- _Exercise brief_
Tell how many lines have the string "part" in them, and write nothing besides the number.

- _Information shown_

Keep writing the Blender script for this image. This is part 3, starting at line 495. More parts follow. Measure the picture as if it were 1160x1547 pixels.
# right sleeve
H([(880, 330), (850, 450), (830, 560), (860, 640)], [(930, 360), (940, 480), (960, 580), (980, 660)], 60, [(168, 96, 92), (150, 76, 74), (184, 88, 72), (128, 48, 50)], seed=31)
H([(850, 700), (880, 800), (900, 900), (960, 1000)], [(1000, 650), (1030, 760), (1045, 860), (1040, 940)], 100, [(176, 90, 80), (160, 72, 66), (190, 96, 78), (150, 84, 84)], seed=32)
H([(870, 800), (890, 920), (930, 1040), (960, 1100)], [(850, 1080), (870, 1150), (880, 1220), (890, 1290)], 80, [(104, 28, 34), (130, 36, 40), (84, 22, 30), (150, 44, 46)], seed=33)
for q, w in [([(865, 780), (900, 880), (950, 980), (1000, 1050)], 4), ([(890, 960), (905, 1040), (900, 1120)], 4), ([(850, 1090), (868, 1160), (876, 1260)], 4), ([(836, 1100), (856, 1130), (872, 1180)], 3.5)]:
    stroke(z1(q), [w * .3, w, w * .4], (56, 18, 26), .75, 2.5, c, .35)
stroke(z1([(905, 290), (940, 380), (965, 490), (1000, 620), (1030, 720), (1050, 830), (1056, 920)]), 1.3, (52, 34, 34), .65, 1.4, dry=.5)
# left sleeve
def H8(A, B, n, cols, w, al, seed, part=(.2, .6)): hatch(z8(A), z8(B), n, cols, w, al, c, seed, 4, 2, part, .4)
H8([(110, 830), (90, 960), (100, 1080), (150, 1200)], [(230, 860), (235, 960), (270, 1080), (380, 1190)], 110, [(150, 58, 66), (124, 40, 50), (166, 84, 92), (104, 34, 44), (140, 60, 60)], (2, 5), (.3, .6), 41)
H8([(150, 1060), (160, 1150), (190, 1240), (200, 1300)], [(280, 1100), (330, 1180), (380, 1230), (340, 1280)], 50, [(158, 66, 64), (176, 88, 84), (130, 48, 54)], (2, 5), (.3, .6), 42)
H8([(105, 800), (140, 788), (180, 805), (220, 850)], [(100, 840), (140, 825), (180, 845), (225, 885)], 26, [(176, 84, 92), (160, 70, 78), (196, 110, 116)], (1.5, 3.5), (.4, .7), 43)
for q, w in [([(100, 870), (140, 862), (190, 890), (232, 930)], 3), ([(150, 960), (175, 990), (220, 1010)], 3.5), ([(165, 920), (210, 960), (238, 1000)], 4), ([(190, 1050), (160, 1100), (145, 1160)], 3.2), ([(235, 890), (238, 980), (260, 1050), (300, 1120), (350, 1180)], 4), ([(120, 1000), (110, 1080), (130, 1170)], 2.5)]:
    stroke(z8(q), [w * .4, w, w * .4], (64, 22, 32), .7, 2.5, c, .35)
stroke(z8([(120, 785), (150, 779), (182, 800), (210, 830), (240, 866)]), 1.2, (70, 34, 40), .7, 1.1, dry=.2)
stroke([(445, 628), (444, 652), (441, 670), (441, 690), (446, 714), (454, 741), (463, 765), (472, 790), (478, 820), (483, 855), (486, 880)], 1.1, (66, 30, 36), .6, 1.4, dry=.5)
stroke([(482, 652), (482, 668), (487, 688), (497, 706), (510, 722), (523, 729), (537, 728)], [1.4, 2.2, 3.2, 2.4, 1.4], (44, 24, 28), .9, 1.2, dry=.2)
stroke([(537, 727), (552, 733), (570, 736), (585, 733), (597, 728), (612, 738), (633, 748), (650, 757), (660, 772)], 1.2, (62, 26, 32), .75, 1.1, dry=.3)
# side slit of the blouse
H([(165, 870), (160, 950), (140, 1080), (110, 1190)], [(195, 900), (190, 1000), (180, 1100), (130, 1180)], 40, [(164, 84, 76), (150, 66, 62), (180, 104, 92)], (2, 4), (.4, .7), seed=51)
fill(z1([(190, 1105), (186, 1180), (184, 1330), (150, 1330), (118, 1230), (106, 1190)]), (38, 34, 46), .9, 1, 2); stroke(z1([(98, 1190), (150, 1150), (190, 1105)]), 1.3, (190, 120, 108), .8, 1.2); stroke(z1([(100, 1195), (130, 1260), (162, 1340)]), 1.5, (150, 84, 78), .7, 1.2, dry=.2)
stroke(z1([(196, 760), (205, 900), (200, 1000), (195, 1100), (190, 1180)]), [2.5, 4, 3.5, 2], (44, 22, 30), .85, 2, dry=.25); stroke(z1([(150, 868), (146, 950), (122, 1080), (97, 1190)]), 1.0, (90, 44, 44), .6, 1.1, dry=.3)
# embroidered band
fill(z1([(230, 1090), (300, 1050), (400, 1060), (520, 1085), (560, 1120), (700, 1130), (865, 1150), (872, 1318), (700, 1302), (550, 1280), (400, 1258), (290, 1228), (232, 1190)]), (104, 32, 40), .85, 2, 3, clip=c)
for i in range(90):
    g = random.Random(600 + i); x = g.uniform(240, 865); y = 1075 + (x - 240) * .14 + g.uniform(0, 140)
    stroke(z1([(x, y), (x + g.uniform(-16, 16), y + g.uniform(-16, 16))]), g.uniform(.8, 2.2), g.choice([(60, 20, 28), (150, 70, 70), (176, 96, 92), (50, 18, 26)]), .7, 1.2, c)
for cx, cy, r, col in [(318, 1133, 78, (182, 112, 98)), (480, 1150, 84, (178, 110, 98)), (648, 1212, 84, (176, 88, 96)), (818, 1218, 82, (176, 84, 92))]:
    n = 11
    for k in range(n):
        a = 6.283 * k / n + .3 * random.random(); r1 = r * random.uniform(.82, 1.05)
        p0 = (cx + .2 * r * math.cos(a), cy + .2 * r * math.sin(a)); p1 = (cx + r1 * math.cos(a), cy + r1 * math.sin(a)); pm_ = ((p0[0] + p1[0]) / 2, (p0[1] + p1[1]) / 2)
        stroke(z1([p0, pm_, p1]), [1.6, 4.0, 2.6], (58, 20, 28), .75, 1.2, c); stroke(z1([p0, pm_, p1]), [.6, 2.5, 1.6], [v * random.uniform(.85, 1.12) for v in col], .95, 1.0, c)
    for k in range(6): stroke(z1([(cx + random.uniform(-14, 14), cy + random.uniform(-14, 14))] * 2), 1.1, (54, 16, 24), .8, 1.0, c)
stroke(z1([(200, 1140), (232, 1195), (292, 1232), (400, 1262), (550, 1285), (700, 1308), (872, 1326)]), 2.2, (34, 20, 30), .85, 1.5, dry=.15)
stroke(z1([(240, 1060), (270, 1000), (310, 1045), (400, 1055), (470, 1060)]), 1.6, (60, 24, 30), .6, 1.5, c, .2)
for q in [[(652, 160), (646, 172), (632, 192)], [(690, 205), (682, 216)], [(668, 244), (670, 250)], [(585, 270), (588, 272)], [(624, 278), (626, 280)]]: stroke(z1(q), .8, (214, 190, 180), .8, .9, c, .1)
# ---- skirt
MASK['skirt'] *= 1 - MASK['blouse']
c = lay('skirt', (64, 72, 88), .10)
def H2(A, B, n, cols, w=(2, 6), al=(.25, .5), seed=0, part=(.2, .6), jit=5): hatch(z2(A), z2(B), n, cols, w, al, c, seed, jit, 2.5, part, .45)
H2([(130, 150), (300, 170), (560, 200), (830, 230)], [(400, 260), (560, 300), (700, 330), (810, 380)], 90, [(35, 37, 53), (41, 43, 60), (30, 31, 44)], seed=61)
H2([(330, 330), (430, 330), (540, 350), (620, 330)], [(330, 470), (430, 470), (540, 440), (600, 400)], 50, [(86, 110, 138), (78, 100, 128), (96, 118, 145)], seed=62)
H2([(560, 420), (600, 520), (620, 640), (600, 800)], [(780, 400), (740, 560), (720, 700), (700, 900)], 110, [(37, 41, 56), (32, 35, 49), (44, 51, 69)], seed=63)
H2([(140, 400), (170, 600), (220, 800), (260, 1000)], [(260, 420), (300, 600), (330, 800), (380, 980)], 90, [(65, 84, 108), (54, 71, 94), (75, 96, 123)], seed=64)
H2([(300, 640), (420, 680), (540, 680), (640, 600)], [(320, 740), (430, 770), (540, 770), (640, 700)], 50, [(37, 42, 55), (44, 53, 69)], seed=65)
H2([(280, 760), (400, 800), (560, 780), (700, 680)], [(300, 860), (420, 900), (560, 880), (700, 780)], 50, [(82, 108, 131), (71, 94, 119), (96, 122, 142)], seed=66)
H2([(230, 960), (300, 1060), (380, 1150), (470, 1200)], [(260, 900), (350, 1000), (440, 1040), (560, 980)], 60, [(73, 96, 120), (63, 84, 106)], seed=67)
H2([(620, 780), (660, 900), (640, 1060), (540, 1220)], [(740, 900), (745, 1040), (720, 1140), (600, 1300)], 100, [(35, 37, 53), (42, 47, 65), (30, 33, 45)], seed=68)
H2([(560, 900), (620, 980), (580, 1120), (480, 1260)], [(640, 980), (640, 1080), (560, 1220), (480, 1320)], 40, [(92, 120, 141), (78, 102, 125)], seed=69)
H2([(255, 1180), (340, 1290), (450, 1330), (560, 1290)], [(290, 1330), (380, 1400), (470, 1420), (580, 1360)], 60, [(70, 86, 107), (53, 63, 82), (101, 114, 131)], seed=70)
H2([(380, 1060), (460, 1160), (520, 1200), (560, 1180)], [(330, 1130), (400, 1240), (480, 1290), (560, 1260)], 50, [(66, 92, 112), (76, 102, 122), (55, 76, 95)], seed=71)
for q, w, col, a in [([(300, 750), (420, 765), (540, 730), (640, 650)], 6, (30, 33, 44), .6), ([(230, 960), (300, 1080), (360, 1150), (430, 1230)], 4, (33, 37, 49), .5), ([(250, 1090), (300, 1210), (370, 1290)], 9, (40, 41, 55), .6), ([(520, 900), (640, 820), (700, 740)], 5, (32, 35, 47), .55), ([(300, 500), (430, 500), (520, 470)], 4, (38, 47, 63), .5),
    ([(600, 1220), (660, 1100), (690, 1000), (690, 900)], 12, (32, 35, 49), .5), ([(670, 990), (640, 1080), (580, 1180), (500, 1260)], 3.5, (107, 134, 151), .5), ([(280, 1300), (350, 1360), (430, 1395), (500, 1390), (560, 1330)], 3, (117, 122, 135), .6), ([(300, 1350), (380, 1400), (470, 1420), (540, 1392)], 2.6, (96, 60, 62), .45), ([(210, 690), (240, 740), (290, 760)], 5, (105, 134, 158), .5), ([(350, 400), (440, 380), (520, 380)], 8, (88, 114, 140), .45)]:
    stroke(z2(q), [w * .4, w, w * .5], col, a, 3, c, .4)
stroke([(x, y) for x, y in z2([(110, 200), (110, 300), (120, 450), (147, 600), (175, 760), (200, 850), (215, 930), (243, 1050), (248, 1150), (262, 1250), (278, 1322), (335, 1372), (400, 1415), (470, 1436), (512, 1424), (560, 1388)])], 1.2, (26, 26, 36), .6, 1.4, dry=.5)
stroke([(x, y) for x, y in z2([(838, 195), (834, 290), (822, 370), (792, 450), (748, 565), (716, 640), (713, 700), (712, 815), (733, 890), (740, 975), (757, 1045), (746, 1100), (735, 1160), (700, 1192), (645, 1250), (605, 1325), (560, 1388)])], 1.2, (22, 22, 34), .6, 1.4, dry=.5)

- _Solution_
3